Visitors are quickly tempted to ask about potential weaknesses in the complex, i.e. food stocks, water purification, while the feature writer is delighted that someone had thought of having a hairdresser, an operating theatre and a cinema. But there was no library for those privileged to have been locked away here, something which would have spoken volumes.

As hard as you try to imagine the extent of the complex, you simply have to admit that this is just not possible: there is no point, no view that reveals the full size of this mammoth. You are told that there are 900 bedrooms here, and just as many offices, that there are five independent sections of the complex in all. The private room for the German chancellor always causes amazement: a narrow room, where the bare steel bed still stands because Japanese visitors like to lie on it. However, the chancellor never visited the bunker, not even unofficially.

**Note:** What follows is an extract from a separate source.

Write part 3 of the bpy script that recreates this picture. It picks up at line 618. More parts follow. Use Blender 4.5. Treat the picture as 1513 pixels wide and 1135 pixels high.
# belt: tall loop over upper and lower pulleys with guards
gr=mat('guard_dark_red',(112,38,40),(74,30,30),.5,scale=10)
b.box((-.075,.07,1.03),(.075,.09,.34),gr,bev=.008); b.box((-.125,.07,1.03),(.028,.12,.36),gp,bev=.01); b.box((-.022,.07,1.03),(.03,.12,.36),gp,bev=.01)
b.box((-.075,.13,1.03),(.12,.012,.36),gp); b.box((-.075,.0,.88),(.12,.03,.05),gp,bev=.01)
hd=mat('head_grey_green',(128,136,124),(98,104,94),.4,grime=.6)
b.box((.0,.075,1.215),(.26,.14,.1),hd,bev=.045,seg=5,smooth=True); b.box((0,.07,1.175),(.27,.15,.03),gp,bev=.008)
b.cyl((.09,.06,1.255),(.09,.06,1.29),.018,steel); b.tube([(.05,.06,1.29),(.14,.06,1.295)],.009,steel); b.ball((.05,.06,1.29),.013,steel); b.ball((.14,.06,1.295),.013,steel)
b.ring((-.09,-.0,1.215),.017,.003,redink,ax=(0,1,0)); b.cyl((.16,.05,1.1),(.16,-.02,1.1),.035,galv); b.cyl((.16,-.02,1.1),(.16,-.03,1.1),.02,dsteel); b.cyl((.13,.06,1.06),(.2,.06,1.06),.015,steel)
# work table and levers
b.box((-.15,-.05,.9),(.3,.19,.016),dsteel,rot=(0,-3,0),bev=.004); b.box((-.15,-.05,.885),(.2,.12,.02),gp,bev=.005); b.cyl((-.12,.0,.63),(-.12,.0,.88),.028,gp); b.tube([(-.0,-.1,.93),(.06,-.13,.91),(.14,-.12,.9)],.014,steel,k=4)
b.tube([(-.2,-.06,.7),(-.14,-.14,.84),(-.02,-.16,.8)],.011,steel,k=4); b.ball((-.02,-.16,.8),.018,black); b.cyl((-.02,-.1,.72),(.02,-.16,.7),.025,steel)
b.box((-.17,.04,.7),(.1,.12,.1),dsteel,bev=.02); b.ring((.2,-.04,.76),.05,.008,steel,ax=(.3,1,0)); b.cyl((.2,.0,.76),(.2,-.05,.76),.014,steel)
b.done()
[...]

At the end, however, you are left with a feeling of horror: it is easy to imagine being stuck here - you have survived, but the doors are closed for ever. Magdanz has selected an eyeless head of steel with a nozzle as a mouth - it is a testing device for gas masks - as »the only human face” that has a legitimate place here in Marienthal. He points, rightly so, to the uniqueness of the bunker that had no need of an architect, but which was conceived by engineers to conquer reality. Perhaps it was intended that we should never forget the bunker so that we remain aware for ever of the real origins of the democracy in which we live. It would certainly be easier if we could forget it.